Appreciate all the comments guys. I’ll leave it there. Thank you.
This will conclude our question-and-answer session. I would like to turn the conference back over to Anthony Gallegos for any closing remarks. Please go ahead, sir.
Okay. Thank you, Chuck. Guys, as we end the call, I'd like to say thank you to everyone for joining us. Also, I want to say thank you to all the ICD employees, former and current, who have contributed to our success over the years as we celebrate our 10th anniversary here this year. I also want to thank them for their professionalism and focus on our customers. The results of those efforts and that focus are evident today. As just this morning, we were awarded for the third year in a row, Energy Research Point's award for service and professionalism.

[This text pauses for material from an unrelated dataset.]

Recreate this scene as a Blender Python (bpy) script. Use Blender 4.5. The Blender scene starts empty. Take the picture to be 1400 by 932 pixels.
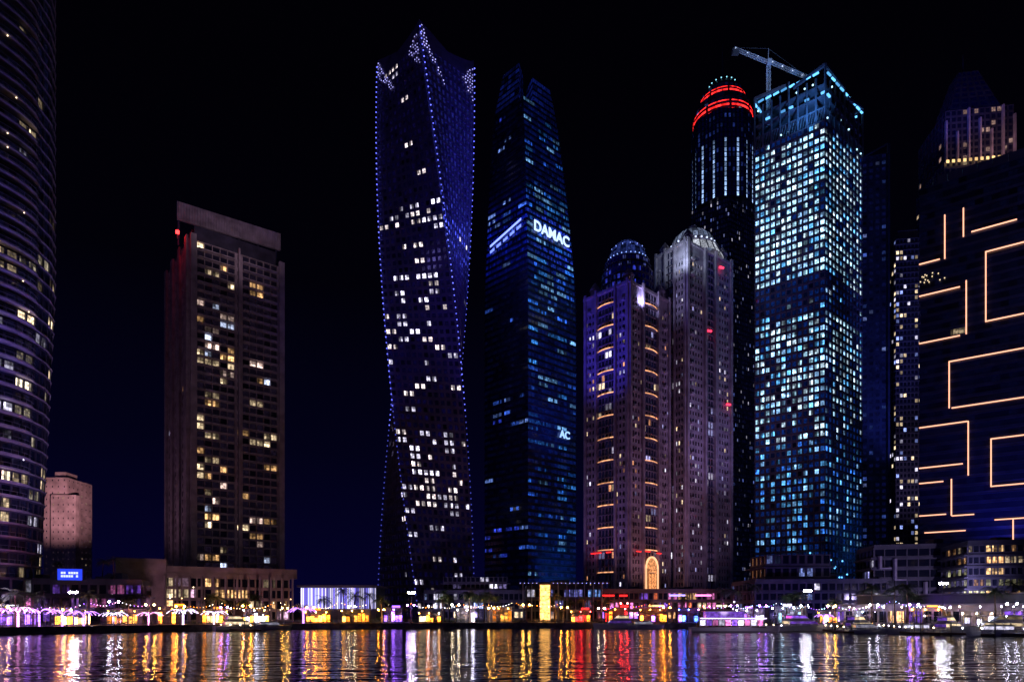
import bpy, math, random
from mathutils import Vector
random.seed(7)
R=random.Random(11)
scene=bpy.context.scene
scene.view_settings.view_transform='Standard'
scene.view_settings.look='None'
scene.view_settings.exposure=0
GZ=1.5
# ------------------------------------------------------------------ materials
def newmat(name):
    m=bpy.data.materials.new(name); m.use_nodes=True
    nt=m.node_tree; nt.nodes.clear()
    out=nt.nodes.new('ShaderNodeOutputMaterial')
    return m,nt,out
def solid(name,col,rough=.7,metal=0.,var=.35,scale=.25,bump=0.0):
    m,nt,out=newmat(name)
    p=nt.nodes.new('ShaderNodeBsdfPrincipled')
    tc=nt.nodes.new('ShaderNodeTexCoord')
    n=nt.nodes.new('ShaderNodeTexNoise'); n.inputs['Scale'].default_value=scale; n.inputs['Detail'].default_value=6
    r=nt.nodes.new('ShaderNodeValToRGB')
    r.color_ramp.elements[0].position=.3; r.color_ramp.elements[1].position=.7
    r.color_ramp.elements[0].color=(*[c*(1-var) for c in col],1)
    r.color_ramp.elements[1].color=(*[min(1,c*(1+var)) for c in col],1)
    nt.links.new(tc.outputs['Object'],n.inputs['Vector']); nt.links.new(n.outputs['Fac'],r.inputs['Fac'])
    nt.links.new(r.outputs['Color'],p.inputs['Base Color'])
    p.inputs['Roughness'].default_value=rough; p.inputs['Metallic'].default_value=metal
    if bump:
        b=nt.nodes.new('ShaderNodeBump'); b.inputs['Strength'].default_value=bump
        n2=nt.nodes.new('ShaderNodeTexNoise'); n2.inputs['Scale'].default_value=scale*8
        nt.links.new(tc.outputs['Object'],n2.inputs['Vector']); nt.links.new(n2.outputs['Fac'],b.inputs['Height'])
        nt.links.new(b.outputs['Normal'],p.inputs['Normal'])
    nt.links.new(p.outputs[0],out.inputs[0]); return m
def window_mat():
    m,nt,out=newmat('window_glass')
    p=nt.nodes.new('ShaderNodeBsdfPrincipled')
    p.inputs['Base Color'].default_value=(.012,.014,.03,1); p.inputs['Roughness'].default_value=.12
    a=nt.nodes.new('ShaderNodeAttribute'); a.attribute_name='emit'
    tc=nt.nodes.new('ShaderNodeTexCoord')
    n=nt.nodes.new('ShaderNodeTexNoise'); n.inputs['Scale'].default_value=1.1; n.inputs['Detail'].default_value=3
    mr=nt.nodes.new('ShaderNodeMapRange'); mr.inputs['From Min'].default_value=.3; mr.inputs['From Max'].default_value=.7
    mr.inputs['To Min'].default_value=.2; mr.inputs['To Max'].default_value=1.6
    nt.links.new(tc.outputs['Object'],n.inputs['Vector']); nt.links.new(n.outputs['Fac'],mr.inputs['Value'])
    nt.links.new(a.outputs['Color'],p.inputs['Emission Color']); nt.links.new(mr.outputs[0],p.inputs['Emission Strength'])
    nt.links.new(p.outputs[0],out.inputs[0]); m.cycles.emission_sampling='NONE'; return m
def glow_mat():
    m,nt,out=newmat('lamp_glow')
    e=nt.nodes.new('ShaderNodeEmission'); a=nt.nodes.new('ShaderNodeAttribute'); a.attribute_name='emit'
    nt.links.new(a.outputs['Color'],e.inputs['Color']); nt.links.new(e.outputs[0],out.inputs[0])
    m.cycles.emission_sampling='NONE'; return m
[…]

And I'm really proud of that achievement, I just want to say thank you to all of our employees for that. Also, I want to make our investors aware that ICD will be presenting at EnerCom's 26th Annual Oil and Gas Conference in Denver occurring August 15 through the 18th. So here in the middle of the month. We look forward to speaking to you again on our next call. I hope to catch up with you before then as well. Thank you again, everyone, for your interest and support in ICD. With that, we'll end the call here.
The conference has now concluded. Thank you for attending today's presentation. You may now disconnect.